Benjamin Peret, next – 1899-1959 – also a member of the original Surrealist group. There was a grand reunion of all the old Surrealists and their friends in Paris in 1960 when Gregory (Corso) and I and (William) Burroughs were there together. We got invited, so Marcel DuChamp and Benjamin Peret, I guess they were the stars of the evening. (Tristan) Tzara was around in those days in Paris, too
Hymn of the Patriotic Old Soldier
Look how beautiful I am
I hunted the mole in the Ardennes
fished sardines on the Belgian shore
I am an old soldier
If the Marne throws itself in the Seine
it’s because I won the Marne
If there’s wine in Champagne
it’s because I pissed there
I threw my gun in the air
but the bullets spit in my face
that’ show I was decorated
Vive la republique
I got rabbits’ feet up my ass
I was blinded by goat shit
chocked by the farts of my horse
so I was given the medal of honor
But now I’m not in the military
Grenades don’t fart in my nose
and the lemons burst in my hand
Yet I am an old soldier
To remember my ribbon of honor
I’ve painted my nose red
and put parsley up my nostrils
for the Military Cross
I am an old soldier
see how pretty I am
A very cute poem.

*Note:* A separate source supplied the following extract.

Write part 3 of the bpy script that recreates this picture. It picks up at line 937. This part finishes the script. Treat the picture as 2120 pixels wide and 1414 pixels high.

And anybody can write like that. Just do it, you know. Take off and go zig-zag, let your mind go zig-zag. You create beauty and that beauty actually has an effect on people because it breaks up the horrific rationalistic obsessive claustrophobia of the Cold War. It’s like telling a joke in the middle of an over-serious heavy hate-rant. It “lightens the heart” (as the Dalai Lama said the other night). A good belly laugh is, actually, physiologically good for the functioning of the heart – it has an affect on the heart chakra. A good belly-laugh reinvigorates the corpse. So if there is a psychological mental claustrophobia, this kind of poetry, which liberates the imagination and gets it out of its fixed groove (like a broken record, which most people’s minds are – in fact, mine is all the time), this kind of poem has a liberating effect and has a tremendous social importance. It’s like “God works in wondrous ways, his miracles to perform” [“God moves in a mysterious way/His wonders to perform”] . You take the most irresponsible poem (and) it has the greatest social effect, in certain respects. That which liberates the imagination (as a Surrealist said) is the only answer to the State, which is like a solidification of imagination and a close-down into claustrophobic prison.